このほど、クラーク・カー大使の伝記を入手することができた("RADICAL DIPLOMAT" The Life of Archibald Clark Kerr Lord Inverchapel, 1882-1951 Donald Gillees 著)。当時の新聞記事だけでなく、この伝記を見ることによって、本当に重慶の蒋介石との直接和平交渉の道を開くために、クラーク・カー大使が近衛文隆を重慶へ連れていこうとしたのか、そのヒントが得られたらと思う。
まず、クラーク・カー大使の中国赴任の時期の確認の前に、彼の前任大使に対する銃撃事件に触れる必要がある。クラーク・カー大使の前任者たる中華英国大使は、ナッチブル・ヒューゲッセン大使であるが、ヒューゲッセン大使の退任は、突然訪れた。それは、日本海軍機による銃撃がもととなっていた。
1937年8月26日の午後、ヒューゲッセン大使を乗せた車両は、南京を出て戦火にある上海へ向かっていた。彼の車両の屋根には大きなユニオンジャックが描かれていた。ところが、その車両へこともあろうに、日本海軍機が機銃掃射したのだ。日本側は誤射を主張したが、ことの真相は不明である。
ヒューゲッセン大使は、腹に銃弾を受け、緊急手術で背骨付近から銃弾を摘出することとなった。幸い命には別状がなかったが、英国へ帰国せざるを得なくなった。このとき、まずいことに、日本海軍や日本政府は、面子にこだわり最後まで正式な謝罪をせず、むしろ事件のねつ造を訴える方途に出てしまった。
中国を巡るイギリスの立場と日本の立場は、1931年9月18日の満州事変のころより、既得権益を奪われるイギリス、奪う日本という相反するもので、もともと対日感情の悪いところに、これはイギリス人の反日感情にさらに追い打ちをかける事件となった。
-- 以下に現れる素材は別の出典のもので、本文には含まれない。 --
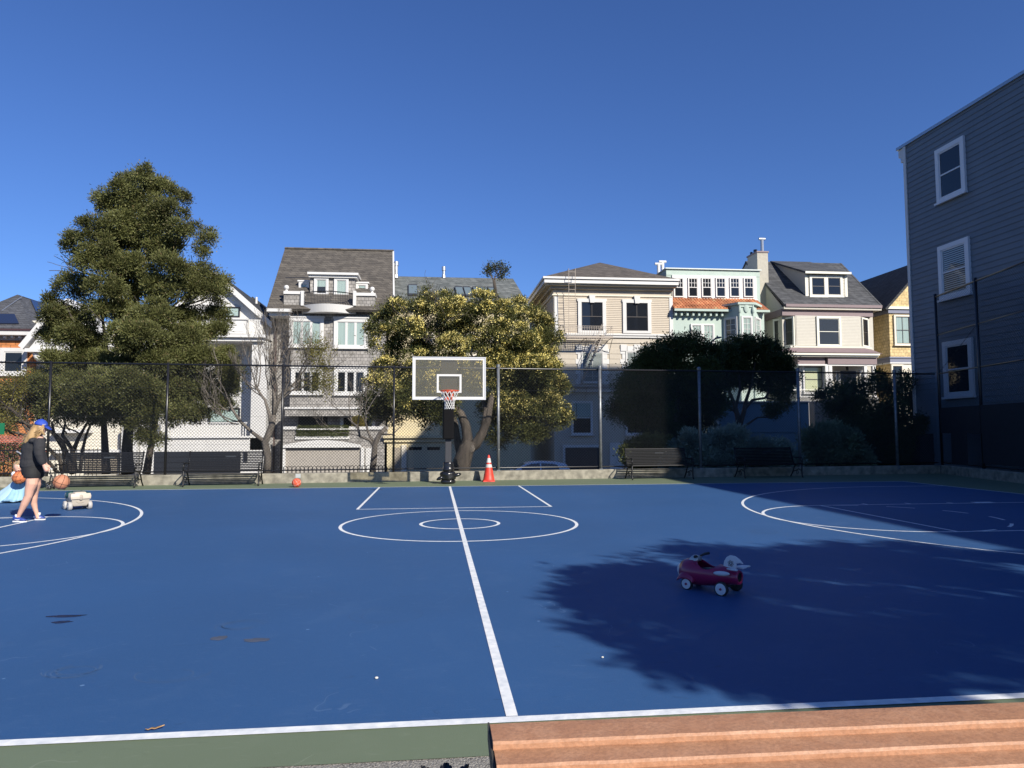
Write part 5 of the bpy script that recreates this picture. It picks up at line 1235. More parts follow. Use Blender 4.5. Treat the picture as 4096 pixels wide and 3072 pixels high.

そんな中での1937年12月にクラーク・カー大使の赴任決定である。彼が日中の戦争において、中国側に付くのは自然のことだろう。彼は中国での赴任の間、一貫して本国政府に対して、蒋介石中国政府への支援を訴え続けた。
目を日本の駐日英国大使に向けてみると、当時はクレイギーという大使が東京駐在だった。このクレイギー大使は、親日派であり、中国におけるイギリスの権益は日本との協調によって維持される、という自説を持っていた。このクレイギー大使とクラーク・カー大使はその後の対中国政策でことごとくぶつかることになる。
1938年の1月、クラーク・カー大使は、さまざまな中国専門家からレクチャーを受けた末、妻のTita(ティータ)とともにロンドンを出航、2月17日に香港に到着した。
前回の記事で、1938年2月8日東京電のオーストラリア カルガリー新聞記事が、「新しく赴任した駐華英国大使のクラーク・カー大使が、中国の面子を潰さず、同時に日本の権益も認めてくれるのでは」と日本側が期待している、と書いていたのを紹介したが、まだこの時点では、クラーク・カー大使夫妻は船の中、ようやく10日後に香港に到着するという時間軸だったことがわかる。つまり、日本はそれほどせっぱ詰まっており、洋上にいる新任大使に、和平の期待を抱いていたとも言えよう。